►

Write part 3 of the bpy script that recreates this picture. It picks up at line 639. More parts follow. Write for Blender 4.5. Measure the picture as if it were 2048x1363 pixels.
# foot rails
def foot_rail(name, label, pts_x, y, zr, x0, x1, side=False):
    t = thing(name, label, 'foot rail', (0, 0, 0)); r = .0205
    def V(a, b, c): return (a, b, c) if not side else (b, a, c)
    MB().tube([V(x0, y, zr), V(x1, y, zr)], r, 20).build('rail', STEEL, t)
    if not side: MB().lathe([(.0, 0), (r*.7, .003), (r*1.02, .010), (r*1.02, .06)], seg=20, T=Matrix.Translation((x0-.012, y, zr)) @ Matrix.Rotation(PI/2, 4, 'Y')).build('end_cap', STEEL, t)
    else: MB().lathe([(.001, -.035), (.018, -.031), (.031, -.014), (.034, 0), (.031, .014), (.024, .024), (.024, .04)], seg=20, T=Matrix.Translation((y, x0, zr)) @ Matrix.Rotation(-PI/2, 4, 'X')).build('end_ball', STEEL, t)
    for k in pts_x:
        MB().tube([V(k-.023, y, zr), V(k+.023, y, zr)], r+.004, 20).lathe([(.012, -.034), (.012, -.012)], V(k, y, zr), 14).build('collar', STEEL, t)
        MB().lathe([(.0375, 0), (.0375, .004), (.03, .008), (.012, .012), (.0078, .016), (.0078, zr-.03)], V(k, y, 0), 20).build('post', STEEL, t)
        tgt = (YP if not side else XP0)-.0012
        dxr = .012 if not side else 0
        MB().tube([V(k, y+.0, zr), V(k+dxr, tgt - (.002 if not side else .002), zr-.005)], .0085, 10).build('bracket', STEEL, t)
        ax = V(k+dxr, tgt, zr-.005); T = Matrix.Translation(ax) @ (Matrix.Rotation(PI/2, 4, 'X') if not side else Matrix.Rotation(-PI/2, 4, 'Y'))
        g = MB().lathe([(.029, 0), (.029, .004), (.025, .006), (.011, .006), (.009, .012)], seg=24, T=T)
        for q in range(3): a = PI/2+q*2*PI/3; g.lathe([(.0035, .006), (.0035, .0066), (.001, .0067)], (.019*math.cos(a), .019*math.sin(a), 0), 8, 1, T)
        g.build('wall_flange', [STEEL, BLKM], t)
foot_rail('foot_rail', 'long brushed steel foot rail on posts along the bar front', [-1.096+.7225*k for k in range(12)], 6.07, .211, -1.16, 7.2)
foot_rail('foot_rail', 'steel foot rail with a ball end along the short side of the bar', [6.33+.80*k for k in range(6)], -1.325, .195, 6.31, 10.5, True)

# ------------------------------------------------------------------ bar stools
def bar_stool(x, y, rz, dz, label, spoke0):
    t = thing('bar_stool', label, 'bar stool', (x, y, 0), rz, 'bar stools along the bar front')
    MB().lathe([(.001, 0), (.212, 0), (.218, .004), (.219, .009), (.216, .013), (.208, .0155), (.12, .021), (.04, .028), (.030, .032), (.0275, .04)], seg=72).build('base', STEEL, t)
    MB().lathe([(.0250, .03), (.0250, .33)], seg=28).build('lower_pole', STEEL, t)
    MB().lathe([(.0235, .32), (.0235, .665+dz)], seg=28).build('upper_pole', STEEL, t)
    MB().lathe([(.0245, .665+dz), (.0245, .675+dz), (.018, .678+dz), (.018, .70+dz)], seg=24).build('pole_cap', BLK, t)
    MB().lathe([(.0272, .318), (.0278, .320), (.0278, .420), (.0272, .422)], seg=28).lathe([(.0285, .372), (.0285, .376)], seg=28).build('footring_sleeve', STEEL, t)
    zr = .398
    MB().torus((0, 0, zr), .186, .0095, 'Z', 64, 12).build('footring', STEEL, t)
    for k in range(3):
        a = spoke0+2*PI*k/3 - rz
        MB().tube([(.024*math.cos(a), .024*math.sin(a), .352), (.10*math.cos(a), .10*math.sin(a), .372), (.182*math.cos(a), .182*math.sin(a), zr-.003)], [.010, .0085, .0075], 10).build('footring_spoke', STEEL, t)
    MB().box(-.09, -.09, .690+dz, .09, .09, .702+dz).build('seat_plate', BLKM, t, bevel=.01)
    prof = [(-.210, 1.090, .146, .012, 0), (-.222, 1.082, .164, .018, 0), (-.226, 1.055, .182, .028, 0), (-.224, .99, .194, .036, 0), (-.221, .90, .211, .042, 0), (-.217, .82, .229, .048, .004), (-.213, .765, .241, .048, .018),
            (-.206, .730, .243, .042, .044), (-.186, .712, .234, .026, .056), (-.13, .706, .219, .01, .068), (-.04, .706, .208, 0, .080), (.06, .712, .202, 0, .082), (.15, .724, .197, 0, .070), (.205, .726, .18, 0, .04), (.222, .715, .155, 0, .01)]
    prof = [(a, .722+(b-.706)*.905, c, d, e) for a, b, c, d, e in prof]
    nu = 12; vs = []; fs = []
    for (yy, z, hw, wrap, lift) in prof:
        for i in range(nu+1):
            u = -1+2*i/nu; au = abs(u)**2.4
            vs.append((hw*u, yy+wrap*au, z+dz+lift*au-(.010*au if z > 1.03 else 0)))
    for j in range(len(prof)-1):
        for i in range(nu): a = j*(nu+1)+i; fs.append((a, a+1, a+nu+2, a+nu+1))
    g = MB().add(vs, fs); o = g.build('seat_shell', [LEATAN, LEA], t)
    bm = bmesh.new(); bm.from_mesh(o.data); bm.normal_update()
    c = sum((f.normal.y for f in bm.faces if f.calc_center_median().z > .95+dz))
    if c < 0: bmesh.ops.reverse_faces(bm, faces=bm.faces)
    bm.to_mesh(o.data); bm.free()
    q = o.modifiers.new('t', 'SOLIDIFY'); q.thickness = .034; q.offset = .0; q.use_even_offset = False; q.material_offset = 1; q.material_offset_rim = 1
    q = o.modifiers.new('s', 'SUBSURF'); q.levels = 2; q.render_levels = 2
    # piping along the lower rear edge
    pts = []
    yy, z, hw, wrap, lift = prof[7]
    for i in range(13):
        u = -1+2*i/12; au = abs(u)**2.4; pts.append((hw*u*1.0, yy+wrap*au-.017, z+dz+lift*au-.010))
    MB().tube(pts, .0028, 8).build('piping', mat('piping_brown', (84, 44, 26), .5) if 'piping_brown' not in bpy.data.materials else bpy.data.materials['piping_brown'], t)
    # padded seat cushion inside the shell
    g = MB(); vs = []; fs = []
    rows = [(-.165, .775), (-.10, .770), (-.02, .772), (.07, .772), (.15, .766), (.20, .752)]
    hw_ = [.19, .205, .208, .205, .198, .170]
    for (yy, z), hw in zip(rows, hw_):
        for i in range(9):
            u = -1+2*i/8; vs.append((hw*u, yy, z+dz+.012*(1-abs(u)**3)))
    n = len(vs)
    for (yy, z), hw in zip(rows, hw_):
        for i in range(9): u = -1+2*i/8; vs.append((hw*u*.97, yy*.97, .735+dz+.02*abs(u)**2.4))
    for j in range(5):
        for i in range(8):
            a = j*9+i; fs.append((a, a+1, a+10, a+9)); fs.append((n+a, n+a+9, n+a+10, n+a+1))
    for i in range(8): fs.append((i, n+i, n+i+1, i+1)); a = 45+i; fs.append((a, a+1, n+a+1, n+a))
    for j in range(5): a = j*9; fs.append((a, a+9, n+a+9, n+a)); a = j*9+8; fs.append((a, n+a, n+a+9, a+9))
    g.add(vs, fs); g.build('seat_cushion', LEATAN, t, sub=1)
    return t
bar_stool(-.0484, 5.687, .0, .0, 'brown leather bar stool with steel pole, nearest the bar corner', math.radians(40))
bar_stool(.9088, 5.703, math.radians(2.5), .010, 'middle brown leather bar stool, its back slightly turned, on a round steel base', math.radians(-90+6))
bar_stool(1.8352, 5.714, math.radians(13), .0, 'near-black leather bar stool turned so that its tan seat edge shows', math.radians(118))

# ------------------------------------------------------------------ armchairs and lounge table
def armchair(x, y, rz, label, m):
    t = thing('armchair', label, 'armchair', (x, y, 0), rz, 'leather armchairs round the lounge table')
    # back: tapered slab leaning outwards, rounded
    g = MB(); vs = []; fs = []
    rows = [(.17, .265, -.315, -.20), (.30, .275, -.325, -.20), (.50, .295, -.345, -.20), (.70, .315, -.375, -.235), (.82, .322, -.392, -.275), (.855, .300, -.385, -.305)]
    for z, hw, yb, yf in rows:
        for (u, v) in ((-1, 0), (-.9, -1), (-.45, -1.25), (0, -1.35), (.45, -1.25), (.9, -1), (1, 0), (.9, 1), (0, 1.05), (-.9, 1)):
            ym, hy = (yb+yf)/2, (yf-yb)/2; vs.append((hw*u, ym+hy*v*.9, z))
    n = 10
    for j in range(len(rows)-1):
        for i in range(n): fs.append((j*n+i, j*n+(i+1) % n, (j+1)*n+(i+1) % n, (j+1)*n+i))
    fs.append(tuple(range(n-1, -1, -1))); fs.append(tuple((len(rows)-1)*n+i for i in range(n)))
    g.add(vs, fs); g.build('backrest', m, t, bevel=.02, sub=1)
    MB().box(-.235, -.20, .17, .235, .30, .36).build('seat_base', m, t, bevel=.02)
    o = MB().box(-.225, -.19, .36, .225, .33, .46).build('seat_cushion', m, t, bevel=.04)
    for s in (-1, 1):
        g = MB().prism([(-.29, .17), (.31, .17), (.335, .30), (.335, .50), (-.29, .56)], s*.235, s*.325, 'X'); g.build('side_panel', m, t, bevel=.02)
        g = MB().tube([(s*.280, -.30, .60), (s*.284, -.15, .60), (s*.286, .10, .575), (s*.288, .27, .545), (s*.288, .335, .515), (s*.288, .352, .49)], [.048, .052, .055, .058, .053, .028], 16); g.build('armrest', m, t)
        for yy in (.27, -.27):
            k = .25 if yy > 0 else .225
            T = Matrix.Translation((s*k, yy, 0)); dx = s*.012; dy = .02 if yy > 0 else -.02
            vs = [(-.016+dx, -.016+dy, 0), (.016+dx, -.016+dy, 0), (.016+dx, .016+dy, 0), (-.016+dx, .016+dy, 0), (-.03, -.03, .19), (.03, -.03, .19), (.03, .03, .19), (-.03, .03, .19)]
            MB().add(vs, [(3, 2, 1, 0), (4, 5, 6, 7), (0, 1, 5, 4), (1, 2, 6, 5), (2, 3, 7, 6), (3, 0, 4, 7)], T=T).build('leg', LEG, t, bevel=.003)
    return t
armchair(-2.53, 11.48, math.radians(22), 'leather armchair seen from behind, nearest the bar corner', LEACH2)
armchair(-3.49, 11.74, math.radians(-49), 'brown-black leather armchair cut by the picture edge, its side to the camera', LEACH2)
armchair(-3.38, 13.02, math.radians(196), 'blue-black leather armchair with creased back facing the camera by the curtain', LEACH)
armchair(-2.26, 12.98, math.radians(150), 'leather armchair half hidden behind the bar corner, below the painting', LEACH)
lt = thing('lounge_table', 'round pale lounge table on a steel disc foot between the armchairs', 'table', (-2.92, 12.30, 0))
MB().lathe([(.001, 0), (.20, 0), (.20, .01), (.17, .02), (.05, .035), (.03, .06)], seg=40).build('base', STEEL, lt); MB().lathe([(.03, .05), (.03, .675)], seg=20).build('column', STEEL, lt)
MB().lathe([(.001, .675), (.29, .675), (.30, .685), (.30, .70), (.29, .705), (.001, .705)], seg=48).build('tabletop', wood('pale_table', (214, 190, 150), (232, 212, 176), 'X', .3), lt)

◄

Locate the word "that" in the data above. Copy every line carrying it.

Worked answer –
Write part 3 of the bpy script that recreates this picture. It picks up at line 639. More parts follow. Write for Blender 4.5. Measure the picture as if it were 2048x1363 pixels.
bar_stool(1.8352, 5.714, math.radians(13), .0, 'near-black leather bar stool turned so that its tan seat edge shows', math.radians(118))